On September 14, 2017, the New York Public Service Commission (“PSC” or the “Commission”) issued an Order on Phase One Value of Distributed Energy Resources, which finalizes the Value of Distributed Energy Resources (“VDER”) Phase One Value Stack, as originally articulated in the Commission’s March 9, 2016 VDER Phase One Order. This milestone represents a major step toward moving beyond net energy metering (“NEM”) to articulate a refined valuation methodology for Distributed Energy Resources (“DER”) which recognizes the unique values DER provides to the grid.

The Commission’s September 14, 2017 Order approved, among other things, a modified version of the utilities’ Value Stack Implementation Plans, which describe how each utility intends to implement the Value Stack of VDER Phase One. The Implementation Plans include, among other things, methods of calculating compensation methodologies for the Demand Reduction Value (“DRV”) and Locational System Relief Value (“LSRV”) – both of which are components of the Value Stack intended to compensate DER for the value of avoided distribution-level infrastructure costs. The Commission directed the utilities to fix a project’s DRV for three years following interconnection, to be updated every three years thereafter for the remainder of the compensation term to reflect actual reductions in utility costs. Similarly, the Commission directed the utilities to fix a project’s LSRV for 10 years following interconnection, to ensure developer predictability. The Commission noted that more refined valuation methodologies for DRV and LSRV will be developed during the Phase Two VDER process.

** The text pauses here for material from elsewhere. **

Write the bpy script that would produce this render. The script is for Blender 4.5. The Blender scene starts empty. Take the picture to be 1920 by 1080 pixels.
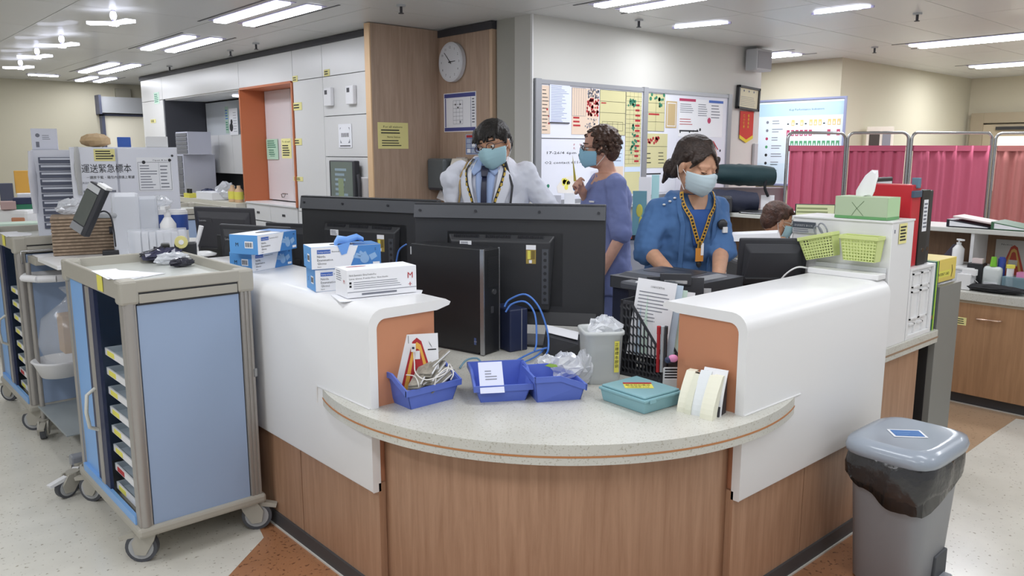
import bpy, bmesh, math, random
from math import sin, cos, pi, radians as RD
from mathutils import Vector as V, Matrix as M4, Euler
random.seed(7)
SC = bpy.context.scene
COL = SC.collection
# ---------------- camera (world: x = right-back building axis, y = left-back building axis) ----------------
CF, CH = 1490.0, 1.60
PITCH, YAW = math.atan(255/1490.0), RD(48.2)
cam = bpy.data.cameras.new('camera'); cam.sensor_width = 36.0; cam.lens = 36.0*CF/1920
cam.clip_start = .05; cam.clip_end = 60
co = bpy.data.objects.new('camera', cam); COL.objects.link(co)
co.location = (0, 0, CH); co.rotation_euler = (pi/2-PITCH, 0, YAW-pi/2)
SC.camera = co
# ---------------- world, exposure, lights ----------------
w = bpy.data.worlds.new('world'); SC.world = w; w.use_nodes = True
w.node_tree.nodes['Background'].inputs[0].default_value = (.93, .95, 1, 1)
w.node_tree.nodes['Background'].inputs[1].default_value = 0.62
SC.view_settings.view_transform = 'Standard'; SC.view_settings.look = 'None'
SC.view_settings.exposure = -0.2; SC.view_settings.gamma = 1; SC.view_settings.use_curve_mapping = False
HC = 2.55
def area(x, y, sx, sy, p, z=HC-.04, col=(.93, .95, 1), rot=(0, 0, 0)):
    l = bpy.data.lights.new('fixture_or_fill_lamp', 'AREA'); l.shape = 'RECTANGLE'; l.size = sx; l.size_y = sy; l.energy = p; l.color = col
    o = bpy.data.objects.new('fixture_or_fill_lamp', l); COL.objects.link(o); o.location = (x, y, z); o.rotation_euler = rot
    o.visible_camera = False if False else True
    return o
LP = 1.0
# unseen lamps added above and behind the camera to brighten front faces and floor
for (x, y, p) in [(1.0, 3.2, 16), (2.3, 1.6, 16), (3.3, .4, 16), (.3, .6, 24), (-.9, 2.6, 30), (1.6, -1.0, 20), (-1.2, -.6, 20), (4.4, -1.2, 18), (-1.0, 5.2, 26), (-.4, 8.6, 18), (6.2, .2, 26), (9, .3, 20)]:
    area(x, y, .35, 1.1, p*LP)
# ---------------- projection helpers used to lay out real positions ----------------
_F = V((cos(YAW)*cos(PITCH), sin(YAW)*cos(PITCH), -sin(PITCH))); _R = V((sin(YAW), -cos(YAW), 0)); _U = _R.cross(_F)
def ray(x, y): return _F+_R*((x-960)/CF)-_U*((y-540)/CF)
def PZ(x, y, z): d = ray(x, y); return V((0, 0, CH))+d*((z-CH)/d.z)
def PX(x, y, X): d = ray(x, y); return V((0, 0, CH))+d*(X/d.x)
def PY(x, y, Y): d = ray(x, y); return V((0, 0, CH))+d*(Y/d.y)
def PD(x, y, D): d = ray(x, y); h = V((cos(YAW), sin(YAW), 0)); return V((0, 0, CH))+d*(D/d.dot(h))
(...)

In addition to approving the utilities’ Value Stack Implementation Plans, the Commission addressed a number of other unresolved Value Stack issues such as compensation for storage paired with DER and the process for setting the environmental compensation component of the Value Stack. In the Commission’s March 9, 2016 VDER Phase One Order, the Commission determined that storage paired with DER should be eligible for NEM (for mass-market on-site projects) or Value Stack compensation, but directed staff to further work with stakeholders to address concerns about uneconomic arbitrage and environmental value compensation for re-injected energy that may not have been originally clean. The Commission commented on the utilities’ proposal to prevent non-renewable injections from receiving environmental value compensation , noting that the proposal required further analysis, particularly on the technical aspects of how DER providers can demonstrate controls to ensure storage is charged exclusively with clean energy from eligible DER.

Beyond the environmental value issue, there are other issues that must be addressed before Value Stack compensation of storage can be fully implemented, such as determining how storage is treated in the Standard Interconnection Requirements (“SIR”), technical and performance requirements, and how to determine the nameplate capacity of a paired system. To resolve those outstanding issues, the Commission directed staff to file proposed changes to the SIR and related recommendations by December 20, 2017 for public comment.

The Commission’s September 14, 2017 Order also clarified an important issue related to the environmental compensation component of the Value Stack (the “E Value”). The Commission decided to fix the E Value rate based on the Renewable Energy Credit (“REC”) price at the time a developer makes the 25 percent interconnection payment, or when the interconnection agreement is signed if no such payment is required.

Finally, the Commission also took this opportunity to lay the groundwork for expanding the size of solar projects from the current cap of 2 MW to 5 MW. The Commission acknowledged that solar developers often subdivide land into multiple adjacent 2 MW segments to stay within the cap, and noted that this complicates the development process. By expanding the project size to 5 MW, the Commission hopes to decrease development costs and spur competition in the solar market. However, before the Commission makes a final determination on the policy and rules for projects larger than 2 MW, the Commission is requesting comments on a series of questions related to eligibility and compensation. These questions include, among other things, whether the capacity limit should be increased only for particular technologies or project types, and whether existing projects should be permitted to opt-in and/or expand their capacity. The Commission requests responses from stakeholders by November 20, 2017, which will allow the Commission to make a final determination by early 2018.

With this refined valuation mechanism, the Commission hopes that developers will be incentivized by accurate pricing to spur prudent development in key locations to assist New York in meeting its ambitious clean energy goal of generating 50 percent of its electricity from renewables by 2030 and the companion goal of reducing carbon emissions 40 percent by 2030.